En haut, un fronton palladien. En bas, une entrée voutée qui fait penser à celle de Santa Maria del Fiore à Florence. Entre les deux, soixante étages de granit rose dans la plus pure tradition des premiers buildings de Louis Sullivan construit à Chicago. Lorsqu’en 1984 le AT & T Building émerge sur le skyline de Madison Avenue les New-Yorkais s’interrogent. Qui a donc imaginé ce bâtiment qui ressemble à un gros jouet ? Un building à l’apparence de carton-pâte dont il serait, en somme, son propre décor. Le AT & T Building (devenu le Sony Building depuis son rachat en 1992 par la multinationale japonaise) est l’œuvre de Philip Johnson, l’architecte aux faux airs de Le Corbusier, auteur de la Glass House, baraque totalement transparente plantée en pleine nature à New Canaan dans le Connecticut. Une sommité de la modernité et de l’épure passée dans le camp de l’ornement et de la citation. Autant dire du côté obscur de cette force qu’il a lui-même contribué à éradiquer.
Les commentaires moquent d’ailleurs cette tour qui cumule sur 197 mètres de haut un peu plus de 500 ans d’histoire du bâti. Certains y voient le mariage entre un buffet de Thomas Chippendale, ébéniste anglais du XVIIIe dont les cabinets au raffinement extrême passent déjà pour surkitsch, et l’architecture renaissante de Palladio et de Brunelleschi. Certains pointent aussi l’image de l’architecte inféodé aux grandes compagnies qui redessinent, avec plus ou moins de bonheur, le visage de New York. Philip Johnson s’en défendra, montant lui-même au créneau en posant en une du Time Magazine avec ses grosses lunettes et la maquette de son building dans la main. Comme une sorte de géant qui s’amuserait à planter ses bâtiments à la manière d’un jeu de plot.

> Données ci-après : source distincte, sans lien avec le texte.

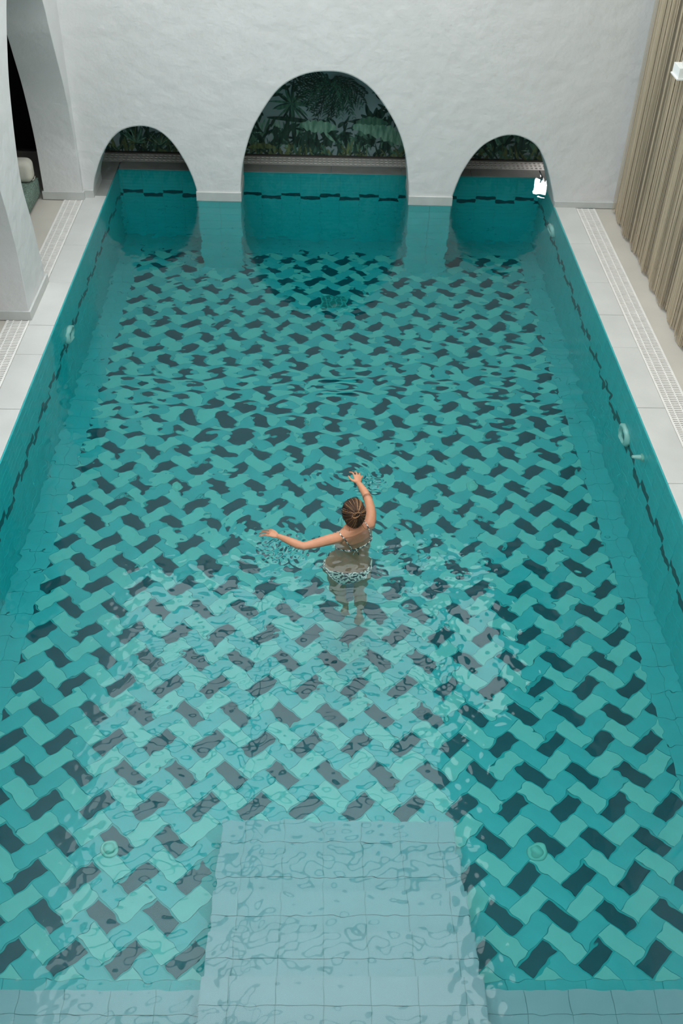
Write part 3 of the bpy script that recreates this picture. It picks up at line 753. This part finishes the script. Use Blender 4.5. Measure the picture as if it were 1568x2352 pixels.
# right hand
def slab_hand(a, b, side, w0, w1, th):
    a = PW(a); b = PW(b); s_ = Vector(side).normalized(); d = (b-a).normalized(); nrm = d.cross(s_).normalized()
    rings = []
    for t, k in ((-.15,.55),(0,.9),(.3,1),(.7,1),(1,.95),(1.12,.6)):
        c = a+(b-a)*t; wd = (w0+(w1-w0)*min(1, max(0, t)))*k; h = th*k
        rings.append([c+s_*wd*math.cos(2*math.pi*i/16)+nrm*h*math.sin(2*math.pi*i/16) for i in range(16)])
    B.loft(rings)
slab_hand((2.787,6.100,.013), (2.780,6.170,.024), (1,.15,-.12), .023, .037, .0135)
def finger(P, r0=.0088, r1=.0066):
    n = len(P); limb([(*p, r0+(r1-r0)*i/(n-1)) for i, p in enumerate(P)])
finger([(2.757,6.158,.026),(2.750,6.190,.030),(2.738,6.214,.027),(2.720,6.228,.018)])
finger([(2.774,6.165,.026),(2.774,6.202,.028),(2.768,6.228,.018),(2.757,6.243,.004)])
finger([(2.791,6.163,.022),(2.797,6.197,.022),(2.796,6.222,.010),(2.788,6.236,-.004)])
finger([(2.806,6.152,.016),(2.818,6.178,.014),(2.820,6.198,.004),(2.815,6.212,-.008)], .0080, .006)
finger([(2.770,6.112,.012),(2.742,6.128,.016),(2.722,6.148,.018),(2.712,6.176,.018)], .0110, .0078)
# left hand
slab_hand((2.195,5.488,-.002), (2.135,5.517,.0), (.43,.9,0), .022, .036, .013)
finger([(2.144,5.548,-.008),(2.112,5.562,-.012),(2.088,5.566,-.020),(2.070,5.564,-.030)])
finger([(2.134,5.530,-.006),(2.098,5.540,-.010),(2.072,5.542,-.020),(2.054,5.540,-.032)])
finger([(2.126,5.512,-.008),(2.092,5.518,-.014),(2.068,5.518,-.024),(2.052,5.515,-.036)])
finger([(2.122,5.494,-.002),(2.096,5.500,-.003),(2.078,5.500,-.010),(2.064,5.497,-.018)], .0080, .006)
finger([(2.184,5.508,-.002),(2.170,5.534,-.002),(2.150,5.556,-.004),(2.130,5.568,-.008)], .0110, .0078)
# head (local frame: r right, f face, u up)
HC = Vector((2.733, 5.615, .118)); HF = Vector((-.16, .96, -.24)).normalized(); HR_ = HF.cross(Vector((0, 0, 1))).normalized(); HU = HR_.cross(HF).normalized()
def H(r, f, u): return PW(HC+HR_*r+HF*f+HU*u)
def hax(a, b, c): return [HR_*a, HF*b, HU*c]
B.ellipsoid(H(0, -.012, .018), hax(.073, .092, .088), n=32, k=20)
B.ellipsoid(H(0, .030, -.035), hax(.058, .056, .075), n=28, k=18)          # face and jaw
B.ellipsoid(H(0, .062, -.088), hax(.024, .022, .018))                      # chin
B.tube([H(0, .086, .012), H(0, .100, -.018), H(0, .104, -.030)], [.006, .010, .011], 10, rounded=True)  # nose
for s_ in (-1, 1):
    B.ellipsoid(H(s_*.030, .074, .020), hax(.020, .010, .007)); B.ellipsoid(H(s_*.036, .066, -.025), hax(.020, .016, .016))
    B.ellipsoid(H(s_*.074, -.004, -.012), [HR_*.006+HF*.004*s_, HF*.018, HU*.031])
    B.ellipsoid(H(s_*.013, .086, -.056), hax(.015, .008, .005))
B.ellipsoid(H(0, .084, -.066), hax(.020, .008, .006))
bo = B.build('body', SKIN, pe, True)
rm = bo.modifiers.new('remesh', 'REMESH'); rm.mode = 'VOXEL'; rm.voxel_size = .0036; rm.use_smooth_shade = True
sm_ = bo.modifiers.new('smooth', 'SMOOTH'); sm_.factor = .6; sm_.iterations = 5
EYE = mat('eye_white', (.8, .8, .78), .2); IRIS = mat('brown_iris', (.08, .04, .02), .2)
for s_ in (-1, 1):
    eo = MB().ellipsoid(H(s_*.030, .070, .005), hax(.013, .013, .011), n=16, k=10).build('eye', EYE, pe, True)
    MB().ellipsoid(H(s_*.030, .0815, .005), hax(.0055, .003, .0055), n=12, k=8).build('iris', IRIS, eo, True)
# hair: cap, strands drawn to the knot, looped bun
HD = [mat('hair_dark_brown', (.028, .014, .009), .6, .3, noise=.4, nscale=60), mat('hair_brown', (.085, .040, .020), .55, .3, noise=.3, nscale=60), mat('hair_gold', (.36, .18, .08), .5, .3)]
hc = MB(); n, k = 40, 26; EC = (0, -.014, .016); EA = (.086, .106, .102)
def cap_pt(d, off=0): 
    d = Vector(d).normalized(); low = max(0, -d.z)
    # hair falls fuller to the nape at the back
    return H(EC[0]+d.x*(EA[0]+off)*(1-.10*low), EC[1]+d.y*(EA[1]+off), EC[2]+d.z*(EA[2]+off+(.018*low if d.y < .2 else 0)))
vid = {}
for j in range(k+1):
    for i in range(n):
        th = math.pi*j/k; ph = 2*math.pi*i/n
        d = Vector((math.sin(th)*math.cos(ph), math.sin(th)*math.sin(ph), math.cos(th)))
        vid[(j, i)] = len(hc.v); hc.v.append(tuple(cap_pt(d, .001*math.sin(i*2.1)+.0012*math.sin(j*1.7+i*3.3))))
def keep(d): return not (d.y > .30 and d.z < .55-.2*(1-d.y)) and not (d.z < -.80 and d.y > -.4) and not (d.z < -.25 and d.y > .0)
for j in range(k):
    for i in range(n):
        th = math.pi*(j+.5)/k; ph = 2*math.pi*(i+.5)/n
        d = Vector((math.sin(th)*math.cos(ph), math.sin(th)*math.sin(ph), math.cos(th)))
        if keep(d):
            i2 = (i+1) % n; hc.f.append((vid[(j,i)], vid[(j,i2)], vid[(j+1,i2)], vid[(j+1,i)])); hc.m.append(0)
hair = hc.build('hair', HD[0], pe, True); hair['label'] = 'brown hair tied back in a low knot'
sd = hair.modifiers.new('s', 'SOLIDIFY'); sd.thickness = .006
KN = Vector((.06, -.86, .30)).normalized()      # knot direction on the cap
ws = MB()
for q in range(300):
    a = R.uniform(0, 2*math.pi); e1 = KN.orthogonal().normalized(); e2 = KN.cross(e1)
    span = R.uniform(1.25, 1.95)
    end = KN*math.cos(span)+(e1*math.cos(a)+e2*math.sin(a))*math.sin(span)
    if not keep(end*1.0): span *= .78; end = KN*math.cos(span)+(e1*math.cos(a)+e2*math.sin(a))*math.sin(span)
    if not keep(end): continue
    P = []; bow = R.uniform(-.12, .12); off = R.uniform(.0005, .004)
    for t in np.linspace(0, 1, 9):
        aa = a+bow*math.sin(math.pi*t); s0 = span*(1-t)+.10*t
        d = KN*math.cos(s0)+(e1*math.cos(aa)+e2*math.sin(aa))*math.sin(s0)
        P.append(cap_pt(d, off+.004*t*t))
    ws.tube(P, [.0008]+[.0019]*7+[.0014], 5, R.choice([0, 0, 1, 1, 1, 2]))
o = ws.build('hair_strands', HD, pe, True, fix=False); o['kind'] = 'stuff'
KP = cap_pt(KN, .004); KR = HR_; bn = MB()
V_ = (HU*.95-HF*.30).normalized()
outd = (-HF*.86+HU*.35).normalized()
for q in range(46):   # loops of hair folded over the tie
    r1 = R.uniform(.020, .034); r2 = R.uniform(.013, .022); lift = R.uniform(.004, .020); tilt = R.uniform(-.35, .35)
    sdv = (HR_*math.cos(.55+tilt)+V_*math.sin(.55+tilt)); vdv = outd.cross(sdv).normalized()
    P = []
    for t in np.linspace(0, 2*math.pi*.92, 16):
        P.append(KP+outd*(lift+.006*math.sin(t*2+q))+sdv*(math.cos(t)*r1-.010)+vdv*math.sin(t)*r2-V_*.006)
    bn.tube(P, .0024, 5, R.choice([0, 1, 1, 2, 2]))
bun = bn.build('bun', HD, pe, True, fix=False); bun['label'] = 'looped knot of lighter hair'
tie = MB().tube([KP+outd*.012+(HR_*math.cos(t)+V_*math.sin(t))*.013+HR_*.012 for t in np.linspace(0, 2*math.pi, 14)], .003, 6).build('hair_tie', DARKWOOD, pe, True)
lw = MB()   # loose wisps on the neck and by the ear
for s0, d1, d2 in (((-.079,.0,-.02), (-.088,.004,-.05), (-.090,.0,-.095)), ((-.078,-.03,-.03), (-.086,-.03,-.06), (-.082,-.03,-.10)), ((-.045,-.075,-.08), (-.045,-.072,-.105), (-.035,-.062,-.135)), ((.05,-.075,-.06), (.062,-.085,-.08), (.07,-.095,-.085))):
    lw.tube([H(*p) for p in catmull([s0, d1, d2], 5)], .0011, 5)
lw.build('loose_hair', HD[0], pe, True)['kind'] = 'stuff'
# bikini
def patmat(name):
    m, nt, b = newmat(name); tc = nt.nodes.new('ShaderNodeTexCoord'); n_ = nt.nodes.new('ShaderNodeTexNoise'); n_.inputs['Scale'].default_value = 55; n_.inputs['Detail'].default_value = 1
    cr = nt.nodes.new('ShaderNodeValToRGB'); cr.color_ramp.interpolation = 'CONSTANT'
    cr.color_ramp.elements[0].color = (.03, .06, .07, 1); cr.color_ramp.elements[1].position = .49; cr.color_ramp.elements[1].color = (.75, .74, .66, 1)
    nt.links.new(tc.outputs['Object'], n_.inputs[0]); nt.links.new(n_.outputs['Fac'], cr.inputs[0]); nt.links.new(cr.outputs[0], b.inputs['Base Color']); b.inputs['Roughness'].default_value = .8
    return m
BIK = patmat('patterned_swim_fabric')
def hoop(name, zc, hh, off, tilt=0, lab=None):
    rings = []
    for i in range(48):
        a = 360*i/48; z = zc+tilt*math.cos(math.radians(a))
        pa, pb = torso_pt(z-hh, a, off), torso_pt(z+hh, a, off); pc, pd = torso_pt(z+hh, a, off-.008), torso_pt(z-hh, a, off-.008)
        rings.append([pa, pb, pc, pd])
    rings.append(rings[0]); o = MB().loft(rings, caps=False).build(name, BIK, pe); return o
hoop('bikini_band', -.155, .006, .007)
kn = MB()
kp = torso_pt(-.155, 262, .012)
kn.ellipsoid(kp, [(.011,0,0),(0,.008,0),(0,0,.008)]); kn.tube([kp, kp+Vector((-.012,-.010,-.03)), kp+Vector((-.02,-.012,-.07))], .003, 6); kn.tube([kp, kp+Vector((.014,-.010,-.03)), kp+Vector((.018,-.012,-.06))], .003, 6)
kn.build('band_knot', BIK, pe, True)
def shoulder_pt(x, y, z): return PW((x, y, z))
def fitted(P):
    return [PW(p) for p in catmull(P, 6)]
sl_ = MB().tube(fitted([(2.640,5.565,-.03),(2.632,5.525,.022),(2.640,5.490,.024),(2.668,5.470,.0),(2.695,5.452,-.05),(2.716,5.446,-.105),(2.728,5.452,-.155)]), .0042, 8).build('strap', BIK, pe, True)
sr_ = MB().tube(fitted([(2.795,5.675,-.03),(2.812,5.640,.022),(2.835,5.605,.020),(2.850,5.585,-.005),(2.862,5.560,-.06),(2.862,5.550,-.110),(2.850,5.548,-.155)]), .0042, 8).build('strap', BIK, pe, True)
for a in (60, 120):  # cups at the front
    c = torso_pt(-.14, a, .012); f = Vector((-.56, .83, 0)); r = Vector((.83, .56, 0))
    MB().ellipsoid(c, [r*.058, f*.035, Vector((0,0,.052))]).build('bikini_cup', BIK, pe, True)
bt = MB(); rings = []
for z in (-.64, -.61, -.56, -.51, -.475):
    rr = []
    for i in range(40):
        a = 360*i/40; t = math.radians(a); side = abs(math.cos(t)); zz = z if z > -.53 else max(z, -.49-.16*(1-side**1.5))
        p_ = torso_pt(zz, a, .009); gl_ = 0
        if math.sin(t) < 0 and zz < -.51:
            gl_ = .032*math.exp(-((zz+.60)/.07)**2)*max(0, -math.sin(t))
        rr.append(p_+Vector((0, -gl_, 0)))
    rings.append(rr)
bt.loft(rings, caps=False); o = bt.build('bikini_bottom', BIK, pe, True); mo = o.modifiers.new('s', 'SOLIDIFY'); mo.thickness = .005
TIE = mat('thin_hair_band', (.12, .05, .04), .6)
P1 = []; 
for t in np.linspace(0, 2*math.pi, 20): P1.append(PW((2.852+.035*math.cos(t), 5.93+.006*math.cos(t), .002+.036*math.sin(t))))
MB().tube(P1, .0016, 6).build('bracelet', TIE, pe, True); MB().tube([p+Vector((.0, .014, 0)) for p in P1], .0012, 6).build('bracelet', TIE, pe, True)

Projeté en 1978, mais finalisé six ans plus tard, le AT & T Building est surtout un grand moment de la postmodernité, cet ultime sursaut d’insouciance de notre histoire récente. Une époque où le graphisme dynamitait les codes de la typo, le design s’inspirait de la science-fiction, la mode imaginait des lendemains fluo et où l’humanité rejouait le drame de l’histoire à la manière d’une farce. En 2016, Olayan America, son actuel propriétaire, annonçait avoir confié au super bureau norvégien Snøhetta le soin de rénové la bâtiment. Les architectes ont promis de ne pas toucher au fronton, mais de donner à l'entrée au look de forteresse un aspect plus urbain à l'aide d'un rideau de verre ondulé.